Andrew Clements 

Mahler: Das Lied von der Erde review – Gerhaher and Beczała give late masterpiece new life

Heard in a less usual male-voice pairing and with a piano reduction of the full orchestral score, there are more gains than losses to be found here
  
  

Piotr Beczała
Power and authority … Piotr Beczała. Photograph: Pablo Cuadra/Getty Images

When Mahler died in 1911, Das Lied von der Erde was one of the two masterpieces that he left completed but unperformed. The score does suggest tenor and baritone as alternative soloists to the preferred tenor and contralto, but very few of the outstanding recordings of the work have opted for that all-male pairing; of the 20th century’s outstanding Mahler conductors only Leonard Bernstein recorded Das Lied with a baritone, the great Dietrich Fischer-Dieskau.

But it’s understandable that a Lieder baritone of Christian Gerhaher’s inquiring intelligence would also want to tackle this transcendent music, and to follow the example of Fischer-Dieskau, with whom he is so regularly compared. In fact Gerhaher did record Das Lied von der Erde in its orchestral form in 2009, with Kent Nagano conducting, but though his own contribution is exemplary, the performance as a whole is deeply disappointing.

Now Gerhaher returns to Das Lied von der Erde with the tenor Piotr Beczała, and with his usual recital partner Gerold Huber tackling a piano reduction of the full score. No one could claim that a piano can ever be a truly convincing replacement for the orchestra in this of all song cycles, and there are moments when even a player of Huber’s quality can’t avoid triteness. But the lack of the full orchestral palette does bring the voices into sharper focus.
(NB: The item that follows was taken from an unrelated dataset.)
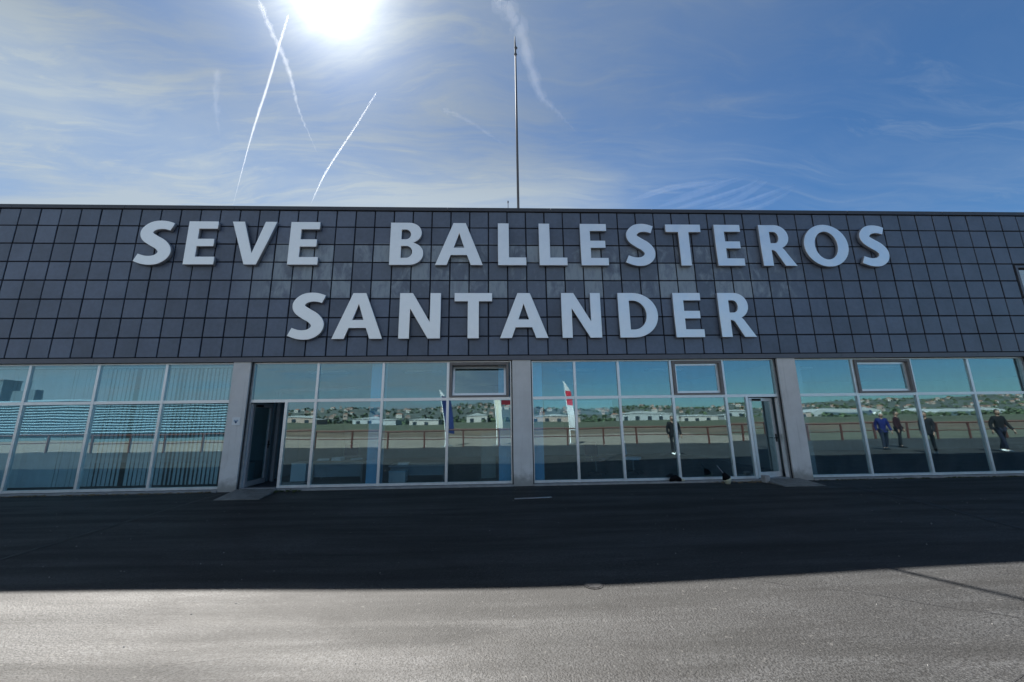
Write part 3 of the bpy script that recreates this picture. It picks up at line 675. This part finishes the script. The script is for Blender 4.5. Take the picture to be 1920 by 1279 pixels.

The moments of strain in the opening Das Trinklied vom Jammer der Erde, even from a singer of Beczała’s power and authority, are a reminder of Mahler’s sometimes impossible demands on the tenor, even when there’s no competition from an orchestra. But Beczała’s performances of his other two songs are immaculately weighted and coloured, providing a perfect counterpoint to Gerhaher’s explorations, which lead inevitably to a wonderfully searching account of the final Abschied, in which every phrase seems to be individually imagined. Orchestral colours are missed more than ever here, but the sheer range of Gerhaher’s inflections, the way in which he treasures every word, is a treat in itself.

This week’s other pick

The latest instalment of Osmo Vänskä’s Mahler series with the Minnesota Orchestra on BIS is devoted to the other score left unheard when Mahler died, the Ninth Symphony. Yet after the superlative account of Deryck Cooke’s performing version of the Tenth Symphony that came from the same source two years ago it’s a bit of a disappointment. The Ninth is a work in which the competition on disc is particularly fierce, and though Vänskä’s performance is magnificently played and shaped with typical skill and unfaltering coherence, it never quite conjures the sense of inevitability that the great recordings, such as those conducted by Otto Klemperer, Herbert von Karajan, Claudio Abbado and Bernard Haitink, convey.